A nearby shop owner, who asked not to be named, said he had heard gunshots during the standoff.

He said municipal security guards were shooting rubber bullets at the crowd of angry vagrants who stood their ground, planning their counter-attack on the police and guards.

He added the municipality needed to “sort things out” as the vagrants had been running amok on the streets since their occupation of the rank.

Msunduzi Safe City general manager Lucas Holtzhausen said their street cameras had captured footage of the vagrants looting behind the rank.

He said that as soon as police and municipal security guards arrived at the rank, the vagrants fled in all directions.
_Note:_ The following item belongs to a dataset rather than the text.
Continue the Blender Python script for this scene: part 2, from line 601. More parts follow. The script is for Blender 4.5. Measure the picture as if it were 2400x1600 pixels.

Police spokesperson Captain Khosi Khonjelwayo said the commotion was between the security guards and municipal security who were removing the illegal shacks near the Sweetwaters taxi rank as vagrants were using them as shelters.

“The police were called to intervene and no civilians were attacked. No arrests were made.”

She said police were monitoring the situation last night.

Beer hall’s closure ‘part of plan to redevelop city’

Last year’s closure of the Ematsheni Beer Hall is part of Msunduzi Municipality’s process of implementing an urban regeneration programme for central Pietermaritzburg, including the Ematsheni area, to attract investors.

Msunduzi municipal spokesperson Siyabonga Hlongwa said at the time of the closure that a great number of “smart businesses” had already moved away from the city centre because of the perceived higher crime rate.

Hlongwa said many of the buildings in the city centre were also in a state of structural disrepair, and eventual abandonment made them prone to illegal occupation and possible collapse, as had been the case in Ematsheni.

Msunduzi’s plan for Ematsheni and similar central areas is to remove the old and decaying structures and replace them with new and improved ones.

With better infrastructure, Msunduzi hopes to bring back “higher income groups” into the central business district, leading to more jobs.

He said alternative accommodation would be provided for residents in demolished areas.

However, this was not the case for Ematsheni Beer Hall.

“There are no residents on site [at the beer hall], except criminals who are using the site for criminal activity,” said Hlongwa.

Hlongwa added that the municipality’s social support services would, however, be provided for affected parties.

The municipality has released a tender notice calling on interested developers and investors to submit proposals for the redevelopment of the beer hall.